→ STATED GOAL:
Copy all of the material below exactly.

→ DATA EXTRACT:

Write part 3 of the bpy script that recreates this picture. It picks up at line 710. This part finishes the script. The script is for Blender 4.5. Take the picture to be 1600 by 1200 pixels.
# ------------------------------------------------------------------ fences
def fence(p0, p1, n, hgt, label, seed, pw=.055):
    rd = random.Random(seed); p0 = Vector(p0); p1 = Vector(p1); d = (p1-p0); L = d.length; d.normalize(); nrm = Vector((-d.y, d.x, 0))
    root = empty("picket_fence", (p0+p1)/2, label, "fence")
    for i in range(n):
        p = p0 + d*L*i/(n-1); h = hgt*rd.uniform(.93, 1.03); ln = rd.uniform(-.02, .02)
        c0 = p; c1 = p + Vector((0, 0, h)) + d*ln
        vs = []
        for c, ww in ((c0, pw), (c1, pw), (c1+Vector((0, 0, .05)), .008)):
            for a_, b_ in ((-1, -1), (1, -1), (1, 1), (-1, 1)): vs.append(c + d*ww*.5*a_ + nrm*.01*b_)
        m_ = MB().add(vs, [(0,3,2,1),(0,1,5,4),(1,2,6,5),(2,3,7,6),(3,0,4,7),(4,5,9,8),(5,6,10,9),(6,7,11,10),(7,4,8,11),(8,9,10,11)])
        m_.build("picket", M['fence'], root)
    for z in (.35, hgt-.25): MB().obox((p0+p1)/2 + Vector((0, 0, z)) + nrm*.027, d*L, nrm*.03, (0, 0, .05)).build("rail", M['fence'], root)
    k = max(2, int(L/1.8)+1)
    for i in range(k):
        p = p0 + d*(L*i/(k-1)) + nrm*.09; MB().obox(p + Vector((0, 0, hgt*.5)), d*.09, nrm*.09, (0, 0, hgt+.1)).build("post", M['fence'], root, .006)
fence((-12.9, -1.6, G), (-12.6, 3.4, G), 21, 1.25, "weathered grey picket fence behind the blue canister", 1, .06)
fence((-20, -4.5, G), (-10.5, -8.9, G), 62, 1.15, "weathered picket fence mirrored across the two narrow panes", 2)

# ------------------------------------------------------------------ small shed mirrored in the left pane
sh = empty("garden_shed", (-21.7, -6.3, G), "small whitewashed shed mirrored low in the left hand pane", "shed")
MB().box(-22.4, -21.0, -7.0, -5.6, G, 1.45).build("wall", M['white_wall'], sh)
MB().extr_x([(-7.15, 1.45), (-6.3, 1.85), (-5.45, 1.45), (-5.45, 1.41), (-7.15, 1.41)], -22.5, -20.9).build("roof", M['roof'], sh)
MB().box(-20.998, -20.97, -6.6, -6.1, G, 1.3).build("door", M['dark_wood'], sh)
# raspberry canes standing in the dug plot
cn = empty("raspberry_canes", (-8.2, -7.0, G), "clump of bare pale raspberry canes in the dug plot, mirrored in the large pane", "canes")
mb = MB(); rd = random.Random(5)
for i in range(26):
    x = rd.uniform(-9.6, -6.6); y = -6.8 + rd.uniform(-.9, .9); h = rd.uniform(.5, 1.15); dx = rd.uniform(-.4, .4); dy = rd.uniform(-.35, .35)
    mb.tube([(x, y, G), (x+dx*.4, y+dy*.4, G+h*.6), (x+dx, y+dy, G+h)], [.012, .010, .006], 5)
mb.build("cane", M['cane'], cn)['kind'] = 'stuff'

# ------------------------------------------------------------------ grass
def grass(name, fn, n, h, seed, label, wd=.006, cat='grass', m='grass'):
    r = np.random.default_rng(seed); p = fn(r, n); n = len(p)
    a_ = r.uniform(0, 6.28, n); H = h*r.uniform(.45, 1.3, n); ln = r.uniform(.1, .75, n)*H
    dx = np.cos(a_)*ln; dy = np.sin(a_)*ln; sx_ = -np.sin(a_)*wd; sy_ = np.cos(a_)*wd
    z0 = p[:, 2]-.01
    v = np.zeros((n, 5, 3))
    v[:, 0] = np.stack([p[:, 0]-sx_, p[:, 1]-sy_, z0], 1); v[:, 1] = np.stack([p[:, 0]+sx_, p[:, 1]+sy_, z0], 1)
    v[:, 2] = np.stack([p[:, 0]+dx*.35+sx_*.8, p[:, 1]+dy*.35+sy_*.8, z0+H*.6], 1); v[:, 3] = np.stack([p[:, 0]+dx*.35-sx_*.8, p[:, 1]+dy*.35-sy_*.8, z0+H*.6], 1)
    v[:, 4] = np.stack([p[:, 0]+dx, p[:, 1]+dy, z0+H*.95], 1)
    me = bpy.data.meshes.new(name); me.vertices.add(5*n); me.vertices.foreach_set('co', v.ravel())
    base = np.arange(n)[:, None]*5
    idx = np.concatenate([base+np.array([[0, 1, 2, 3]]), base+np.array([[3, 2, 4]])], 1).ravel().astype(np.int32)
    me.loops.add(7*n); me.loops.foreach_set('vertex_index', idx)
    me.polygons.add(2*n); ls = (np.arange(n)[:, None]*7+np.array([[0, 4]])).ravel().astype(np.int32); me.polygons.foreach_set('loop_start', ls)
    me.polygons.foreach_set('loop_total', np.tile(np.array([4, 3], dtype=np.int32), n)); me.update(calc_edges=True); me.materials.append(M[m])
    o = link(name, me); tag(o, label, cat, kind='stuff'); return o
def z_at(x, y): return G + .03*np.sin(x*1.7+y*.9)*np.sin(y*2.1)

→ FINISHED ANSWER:
Write part 3 of the bpy script that recreates this picture. It picks up at line 710. This part finishes the script. The script is for Blender 4.5. Take the picture to be 1600 by 1200 pixels.
# ------------------------------------------------------------------ fences
def fence(p0, p1, n, hgt, label, seed, pw=.055):
    rd = random.Random(seed); p0 = Vector(p0); p1 = Vector(p1); d = (p1-p0); L = d.length; d.normalize(); nrm = Vector((-d.y, d.x, 0))
    root = empty("picket_fence", (p0+p1)/2, label, "fence")
    for i in range(n):
        p = p0 + d*L*i/(n-1); h = hgt*rd.uniform(.93, 1.03); ln = rd.uniform(-.02, .02)
        c0 = p; c1 = p + Vector((0, 0, h)) + d*ln
        vs = []
        for c, ww in ((c0, pw), (c1, pw), (c1+Vector((0, 0, .05)), .008)):
            for a_, b_ in ((-1, -1), (1, -1), (1, 1), (-1, 1)): vs.append(c + d*ww*.5*a_ + nrm*.01*b_)
        m_ = MB().add(vs, [(0,3,2,1),(0,1,5,4),(1,2,6,5),(2,3,7,6),(3,0,4,7),(4,5,9,8),(5,6,10,9),(6,7,11,10),(7,4,8,11),(8,9,10,11)])
        m_.build("picket", M['fence'], root)
    for z in (.35, hgt-.25): MB().obox((p0+p1)/2 + Vector((0, 0, z)) + nrm*.027, d*L, nrm*.03, (0, 0, .05)).build("rail", M['fence'], root)
    k = max(2, int(L/1.8)+1)
    for i in range(k):
        p = p0 + d*(L*i/(k-1)) + nrm*.09; MB().obox(p + Vector((0, 0, hgt*.5)), d*.09, nrm*.09, (0, 0, hgt+.1)).build("post", M['fence'], root, .006)
fence((-12.9, -1.6, G), (-12.6, 3.4, G), 21, 1.25, "weathered grey picket fence behind the blue canister", 1, .06)
fence((-20, -4.5, G), (-10.5, -8.9, G), 62, 1.15, "weathered picket fence mirrored across the two narrow panes", 2)

# ------------------------------------------------------------------ small shed mirrored in the left pane
sh = empty("garden_shed", (-21.7, -6.3, G), "small whitewashed shed mirrored low in the left hand pane", "shed")
MB().box(-22.4, -21.0, -7.0, -5.6, G, 1.45).build("wall", M['white_wall'], sh)
MB().extr_x([(-7.15, 1.45), (-6.3, 1.85), (-5.45, 1.45), (-5.45, 1.41), (-7.15, 1.41)], -22.5, -20.9).build("roof", M['roof'], sh)
MB().box(-20.998, -20.97, -6.6, -6.1, G, 1.3).build("door", M['dark_wood'], sh)
# raspberry canes standing in the dug plot
cn = empty("raspberry_canes", (-8.2, -7.0, G), "clump of bare pale raspberry canes in the dug plot, mirrored in the large pane", "canes")
mb = MB(); rd = random.Random(5)
for i in range(26):
    x = rd.uniform(-9.6, -6.6); y = -6.8 + rd.uniform(-.9, .9); h = rd.uniform(.5, 1.15); dx = rd.uniform(-.4, .4); dy = rd.uniform(-.35, .35)
    mb.tube([(x, y, G), (x+dx*.4, y+dy*.4, G+h*.6), (x+dx, y+dy, G+h)], [.012, .010, .006], 5)
mb.build("cane", M['cane'], cn)['kind'] = 'stuff'

# ------------------------------------------------------------------ grass
def grass(name, fn, n, h, seed, label, wd=.006, cat='grass', m='grass'):
    r = np.random.default_rng(seed); p = fn(r, n); n = len(p)
    a_ = r.uniform(0, 6.28, n); H = h*r.uniform(.45, 1.3, n); ln = r.uniform(.1, .75, n)*H
    dx = np.cos(a_)*ln; dy = np.sin(a_)*ln; sx_ = -np.sin(a_)*wd; sy_ = np.cos(a_)*wd
    z0 = p[:, 2]-.01
    v = np.zeros((n, 5, 3))
    v[:, 0] = np.stack([p[:, 0]-sx_, p[:, 1]-sy_, z0], 1); v[:, 1] = np.stack([p[:, 0]+sx_, p[:, 1]+sy_, z0], 1)
    v[:, 2] = np.stack([p[:, 0]+dx*.35+sx_*.8, p[:, 1]+dy*.35+sy_*.8, z0+H*.6], 1); v[:, 3] = np.stack([p[:, 0]+dx*.35-sx_*.8, p[:, 1]+dy*.35-sy_*.8, z0+H*.6], 1)
    v[:, 4] = np.stack([p[:, 0]+dx, p[:, 1]+dy, z0+H*.95], 1)
    me = bpy.data.meshes.new(name); me.vertices.add(5*n); me.vertices.foreach_set('co', v.ravel())
    base = np.arange(n)[:, None]*5
    idx = np.concatenate([base+np.array([[0, 1, 2, 3]]), base+np.array([[3, 2, 4]])], 1).ravel().astype(np.int32)
    me.loops.add(7*n); me.loops.foreach_set('vertex_index', idx)
    me.polygons.add(2*n); ls = (np.arange(n)[:, None]*7+np.array([[0, 4]])).ravel().astype(np.int32); me.polygons.foreach_set('loop_start', ls)
    me.polygons.foreach_set('loop_total', np.tile(np.array([4, 3], dtype=np.int32), n)); me.update(calc_edges=True); me.materials.append(M[m])
    o = link(name, me); tag(o, label, cat, kind='stuff'); return o
def z_at(x, y): return G + .03*np.sin(x*1.7+y*.9)*np.sin(y*2.1)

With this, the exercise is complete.